切れたロープの横には、序盤にはなかった丸太が2本並んで掛かっている。雨の後に木が倒れたからそこにある?でも2本キレイに並んでて不自然すぎない?それとも、元々丸太はあったけど2人の世界では丸太は見えておらずロープしか使わなかっただけ?しかもレスリーが死んでから橋をかけてデコレーションするとか皮肉すぎない?

妹のメイベルにもテラビシアの世界が見えること

「絵が上手に描けるジェスと、想像力豊かなレスリーだけの特別な世界」じゃなかったんかいっ!

  • 雑然とした世界観を受け入れられる?
  • テレビシアは存在する?

ひとつひとつの出来事でさえ合点がいかないのに、これらのことをどう組み合わせても相互の関連性もない。リアルに近いこの雑然とした世界観を受け入れられるかどうかが大きい。

そしてもうひとつ大きいのは「テレビシア自体が存在するか存在しないか」という問題です。2人にとってみれば存在はするのでしょう。一方、客観的視点では存在しないと言わざるをえない。視聴者がどちらの立場でこれを捉えるかによって、この映画の評価が大きく変わる。そして制作陣はこれらの世界観に視聴者を没入させなければいけないし、視聴する側にもそのセンスが問われていて、没入できてこそ初めて理解できる世界観なのではないかな。

『ラブリーボーン』にどこか似てる

残念ながら私は没入できませんでしたが、海外でのすごい人気をみるに「文化レベルでの世界観の違い」が原因なのかなとも感じました。これに似たような感覚を抱いたのは、スティーヴン・スピルバーグが製作総指揮をしたアメリカ・イギリス・ニュージーランドの合作映画『ラブリーボーン』(2009年)です。これら2つの映画は精神性の根幹が似ている気がしていて、ラブリーボーンとテラビシアが両方とも好きな人、両方とも嫌いな人にくっきり分かれるんじゃないかな?と感じています。(ネタバレになるのでここでは詳細に言及しません)

両方観たことある人は良かったらコメントください。

ルッキズムひどくない?

ジャニスは凶暴で、報復されても仕方はないし、同情もされないような性格をしているのは確かなんですけど、ジャニスの顔に寄せたであろうあの巨人が登場するのは彼女の容姿をイジってるんじゃないかと思うんですよね。ジャニスとレスリーの配役を入れ替えてもこれらの描写が成立するか、或いは作品を通して視聴者の抱く感情は同じかっていうと、結構変わってくると思うんです。(まぁこんな言い方をしてる時点で私自身がルッキズムを帯びているわけで、ジャニスにはなんか申し訳ないんですけど)
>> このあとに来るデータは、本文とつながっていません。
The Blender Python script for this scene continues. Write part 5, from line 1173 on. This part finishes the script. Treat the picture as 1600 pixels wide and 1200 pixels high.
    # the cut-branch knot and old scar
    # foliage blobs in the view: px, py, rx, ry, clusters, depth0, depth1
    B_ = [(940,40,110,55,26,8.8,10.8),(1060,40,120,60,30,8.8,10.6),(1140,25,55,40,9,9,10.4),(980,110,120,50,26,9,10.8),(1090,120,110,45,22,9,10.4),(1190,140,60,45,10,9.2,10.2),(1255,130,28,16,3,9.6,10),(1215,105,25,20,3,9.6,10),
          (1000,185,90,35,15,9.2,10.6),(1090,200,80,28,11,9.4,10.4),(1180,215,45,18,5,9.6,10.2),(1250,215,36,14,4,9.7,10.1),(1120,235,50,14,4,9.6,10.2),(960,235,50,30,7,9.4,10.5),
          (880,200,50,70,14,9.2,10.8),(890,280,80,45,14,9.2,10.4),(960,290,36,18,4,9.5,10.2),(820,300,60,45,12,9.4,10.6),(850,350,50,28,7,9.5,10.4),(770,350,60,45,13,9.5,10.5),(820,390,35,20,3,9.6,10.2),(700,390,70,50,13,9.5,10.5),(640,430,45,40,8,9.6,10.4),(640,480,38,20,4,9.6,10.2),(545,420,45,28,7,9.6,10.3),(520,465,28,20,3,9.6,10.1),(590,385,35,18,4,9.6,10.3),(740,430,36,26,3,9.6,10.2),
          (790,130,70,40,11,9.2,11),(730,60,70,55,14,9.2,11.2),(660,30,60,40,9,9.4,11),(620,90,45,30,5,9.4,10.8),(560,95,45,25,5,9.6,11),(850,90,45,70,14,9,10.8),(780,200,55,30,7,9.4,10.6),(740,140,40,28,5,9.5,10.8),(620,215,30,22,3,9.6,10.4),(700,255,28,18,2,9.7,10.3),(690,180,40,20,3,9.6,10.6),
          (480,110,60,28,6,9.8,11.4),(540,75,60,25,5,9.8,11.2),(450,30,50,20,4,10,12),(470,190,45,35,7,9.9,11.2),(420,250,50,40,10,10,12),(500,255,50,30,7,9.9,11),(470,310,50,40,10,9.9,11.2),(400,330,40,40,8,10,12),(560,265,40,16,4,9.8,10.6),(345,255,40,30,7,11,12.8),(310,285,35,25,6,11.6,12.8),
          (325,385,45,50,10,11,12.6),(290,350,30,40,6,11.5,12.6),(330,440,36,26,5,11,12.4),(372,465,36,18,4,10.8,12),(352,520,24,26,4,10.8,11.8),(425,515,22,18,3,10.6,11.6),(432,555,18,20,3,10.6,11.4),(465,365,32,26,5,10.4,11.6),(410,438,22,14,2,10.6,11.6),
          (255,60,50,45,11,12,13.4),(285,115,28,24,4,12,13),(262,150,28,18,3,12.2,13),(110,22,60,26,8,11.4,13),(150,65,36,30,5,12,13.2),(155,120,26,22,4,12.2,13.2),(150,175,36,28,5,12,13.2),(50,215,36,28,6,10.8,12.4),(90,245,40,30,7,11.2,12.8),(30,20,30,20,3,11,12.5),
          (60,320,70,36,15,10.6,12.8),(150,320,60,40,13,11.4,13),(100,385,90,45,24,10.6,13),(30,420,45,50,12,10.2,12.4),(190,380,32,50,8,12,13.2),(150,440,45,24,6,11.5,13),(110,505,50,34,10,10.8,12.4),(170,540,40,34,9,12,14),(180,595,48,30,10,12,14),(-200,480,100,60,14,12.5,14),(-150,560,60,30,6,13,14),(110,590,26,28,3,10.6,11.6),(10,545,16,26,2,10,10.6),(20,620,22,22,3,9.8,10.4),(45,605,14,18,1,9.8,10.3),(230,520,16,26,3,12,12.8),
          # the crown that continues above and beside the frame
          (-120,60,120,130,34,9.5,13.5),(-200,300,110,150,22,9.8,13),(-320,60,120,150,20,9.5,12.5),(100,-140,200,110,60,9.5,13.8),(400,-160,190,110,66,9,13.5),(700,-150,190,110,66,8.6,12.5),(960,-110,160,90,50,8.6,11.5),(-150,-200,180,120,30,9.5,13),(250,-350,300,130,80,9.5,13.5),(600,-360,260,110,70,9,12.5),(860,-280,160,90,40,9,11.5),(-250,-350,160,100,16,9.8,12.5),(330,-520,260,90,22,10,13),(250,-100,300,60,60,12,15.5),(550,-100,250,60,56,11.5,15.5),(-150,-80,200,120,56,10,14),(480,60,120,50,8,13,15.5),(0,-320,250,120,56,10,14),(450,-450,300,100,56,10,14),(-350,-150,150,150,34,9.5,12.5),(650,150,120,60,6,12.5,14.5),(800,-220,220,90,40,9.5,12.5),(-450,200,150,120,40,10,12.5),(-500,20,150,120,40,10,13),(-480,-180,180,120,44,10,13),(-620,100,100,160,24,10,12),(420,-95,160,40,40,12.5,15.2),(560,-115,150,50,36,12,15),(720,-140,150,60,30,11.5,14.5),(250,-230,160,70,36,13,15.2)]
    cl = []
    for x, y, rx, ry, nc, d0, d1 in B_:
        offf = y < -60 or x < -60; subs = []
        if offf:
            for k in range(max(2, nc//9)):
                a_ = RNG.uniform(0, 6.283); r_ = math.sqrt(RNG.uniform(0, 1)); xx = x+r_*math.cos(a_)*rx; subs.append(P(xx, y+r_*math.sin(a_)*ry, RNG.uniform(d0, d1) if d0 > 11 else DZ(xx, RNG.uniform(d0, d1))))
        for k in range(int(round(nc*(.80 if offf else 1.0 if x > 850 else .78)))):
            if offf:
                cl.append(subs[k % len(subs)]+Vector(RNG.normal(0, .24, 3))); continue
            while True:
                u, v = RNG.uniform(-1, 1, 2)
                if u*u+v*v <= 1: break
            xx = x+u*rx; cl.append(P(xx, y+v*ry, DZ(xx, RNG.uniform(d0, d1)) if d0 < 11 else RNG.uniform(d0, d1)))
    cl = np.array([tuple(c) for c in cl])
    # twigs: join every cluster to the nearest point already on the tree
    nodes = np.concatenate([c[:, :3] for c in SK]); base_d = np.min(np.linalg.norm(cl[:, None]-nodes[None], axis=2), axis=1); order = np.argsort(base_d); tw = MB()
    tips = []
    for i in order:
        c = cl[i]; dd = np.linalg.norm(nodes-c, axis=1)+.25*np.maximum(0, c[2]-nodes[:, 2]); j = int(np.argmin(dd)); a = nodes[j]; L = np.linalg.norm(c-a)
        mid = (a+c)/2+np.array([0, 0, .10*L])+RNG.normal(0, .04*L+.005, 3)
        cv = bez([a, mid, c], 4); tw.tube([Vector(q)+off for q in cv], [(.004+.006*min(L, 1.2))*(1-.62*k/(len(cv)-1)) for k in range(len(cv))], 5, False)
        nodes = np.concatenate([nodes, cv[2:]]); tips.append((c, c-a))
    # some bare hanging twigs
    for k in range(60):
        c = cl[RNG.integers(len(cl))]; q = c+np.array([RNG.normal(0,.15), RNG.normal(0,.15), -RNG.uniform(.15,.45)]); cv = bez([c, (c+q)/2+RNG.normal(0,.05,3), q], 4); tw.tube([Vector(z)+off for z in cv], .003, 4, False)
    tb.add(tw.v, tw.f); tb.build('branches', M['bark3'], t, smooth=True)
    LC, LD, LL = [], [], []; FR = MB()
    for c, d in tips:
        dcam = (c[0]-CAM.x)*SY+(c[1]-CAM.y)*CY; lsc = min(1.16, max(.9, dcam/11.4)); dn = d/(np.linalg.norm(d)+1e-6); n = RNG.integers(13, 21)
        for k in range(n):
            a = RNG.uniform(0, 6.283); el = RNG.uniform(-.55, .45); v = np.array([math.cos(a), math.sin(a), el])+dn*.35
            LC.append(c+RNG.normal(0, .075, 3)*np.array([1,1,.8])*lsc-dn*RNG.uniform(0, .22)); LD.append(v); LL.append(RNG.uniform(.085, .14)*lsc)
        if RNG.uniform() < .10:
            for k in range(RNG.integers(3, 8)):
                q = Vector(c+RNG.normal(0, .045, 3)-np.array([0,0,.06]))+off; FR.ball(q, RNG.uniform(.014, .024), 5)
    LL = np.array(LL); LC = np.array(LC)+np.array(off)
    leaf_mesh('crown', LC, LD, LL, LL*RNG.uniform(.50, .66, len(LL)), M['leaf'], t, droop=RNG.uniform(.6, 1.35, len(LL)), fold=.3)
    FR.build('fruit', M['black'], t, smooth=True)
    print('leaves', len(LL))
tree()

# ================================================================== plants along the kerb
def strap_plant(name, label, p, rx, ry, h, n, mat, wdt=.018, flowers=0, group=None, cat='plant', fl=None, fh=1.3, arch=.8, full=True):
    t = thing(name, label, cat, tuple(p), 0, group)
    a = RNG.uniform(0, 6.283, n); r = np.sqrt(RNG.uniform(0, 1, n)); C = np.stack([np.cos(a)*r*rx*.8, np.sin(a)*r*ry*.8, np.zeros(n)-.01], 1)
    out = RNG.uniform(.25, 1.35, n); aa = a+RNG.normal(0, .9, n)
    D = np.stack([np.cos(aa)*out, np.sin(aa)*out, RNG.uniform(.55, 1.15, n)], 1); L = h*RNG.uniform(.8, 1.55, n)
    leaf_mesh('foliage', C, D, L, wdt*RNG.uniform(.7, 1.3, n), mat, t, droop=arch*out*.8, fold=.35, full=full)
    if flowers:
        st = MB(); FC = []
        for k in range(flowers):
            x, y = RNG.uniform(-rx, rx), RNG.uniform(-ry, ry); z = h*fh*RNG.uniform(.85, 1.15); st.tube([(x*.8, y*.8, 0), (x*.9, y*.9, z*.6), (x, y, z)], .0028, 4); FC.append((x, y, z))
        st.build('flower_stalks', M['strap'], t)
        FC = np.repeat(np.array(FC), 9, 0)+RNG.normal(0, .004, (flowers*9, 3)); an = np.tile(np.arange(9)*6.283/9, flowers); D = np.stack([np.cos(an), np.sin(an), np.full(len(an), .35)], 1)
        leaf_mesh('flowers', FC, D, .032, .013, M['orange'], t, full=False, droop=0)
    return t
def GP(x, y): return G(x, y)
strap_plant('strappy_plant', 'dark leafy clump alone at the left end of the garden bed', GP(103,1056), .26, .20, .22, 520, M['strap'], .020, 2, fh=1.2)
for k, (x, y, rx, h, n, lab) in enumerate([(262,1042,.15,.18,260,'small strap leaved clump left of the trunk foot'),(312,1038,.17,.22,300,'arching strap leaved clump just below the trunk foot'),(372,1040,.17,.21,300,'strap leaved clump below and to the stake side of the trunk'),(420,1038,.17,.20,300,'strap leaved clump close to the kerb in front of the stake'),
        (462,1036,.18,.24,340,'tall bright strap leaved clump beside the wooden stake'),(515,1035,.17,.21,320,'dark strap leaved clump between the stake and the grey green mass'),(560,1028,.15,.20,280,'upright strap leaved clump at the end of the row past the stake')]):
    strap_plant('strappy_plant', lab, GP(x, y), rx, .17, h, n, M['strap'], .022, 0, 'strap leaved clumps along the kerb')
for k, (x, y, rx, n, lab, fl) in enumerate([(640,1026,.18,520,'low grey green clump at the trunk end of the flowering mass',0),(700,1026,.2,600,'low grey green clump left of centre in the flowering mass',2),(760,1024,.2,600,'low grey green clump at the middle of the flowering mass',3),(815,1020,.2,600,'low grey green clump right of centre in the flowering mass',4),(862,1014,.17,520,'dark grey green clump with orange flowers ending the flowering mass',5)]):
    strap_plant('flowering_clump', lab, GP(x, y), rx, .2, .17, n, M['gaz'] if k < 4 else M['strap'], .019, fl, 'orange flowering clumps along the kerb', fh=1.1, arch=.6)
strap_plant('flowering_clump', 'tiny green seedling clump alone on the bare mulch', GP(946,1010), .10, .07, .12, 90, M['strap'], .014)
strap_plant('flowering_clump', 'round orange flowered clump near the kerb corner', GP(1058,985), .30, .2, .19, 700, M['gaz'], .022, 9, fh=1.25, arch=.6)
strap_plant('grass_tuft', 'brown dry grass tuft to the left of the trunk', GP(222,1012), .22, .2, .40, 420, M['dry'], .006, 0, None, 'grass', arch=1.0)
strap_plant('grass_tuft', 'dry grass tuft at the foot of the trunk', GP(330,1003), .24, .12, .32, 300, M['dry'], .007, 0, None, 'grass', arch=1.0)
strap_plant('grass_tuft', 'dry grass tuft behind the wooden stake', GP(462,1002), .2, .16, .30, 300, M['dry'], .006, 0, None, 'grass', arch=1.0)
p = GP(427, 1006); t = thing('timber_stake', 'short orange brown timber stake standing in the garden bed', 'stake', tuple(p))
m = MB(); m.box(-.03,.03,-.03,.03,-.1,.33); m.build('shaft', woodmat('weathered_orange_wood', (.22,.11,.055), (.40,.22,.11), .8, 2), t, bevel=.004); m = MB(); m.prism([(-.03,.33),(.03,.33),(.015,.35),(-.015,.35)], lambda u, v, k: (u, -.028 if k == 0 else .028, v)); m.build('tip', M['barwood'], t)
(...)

それで、ターゲット層の子供がこれを観るわけでしょう?う~ん、どうなんですかね。教育上好ましいとは思えない。

お父さんがT-1000

ジェスの父親役を演じているのは、『ターミネーター2』でT-1000を演じたロバート・パトリック。だから何やねんって話なんですが、彼を他の映画であんまり見なかったもんで。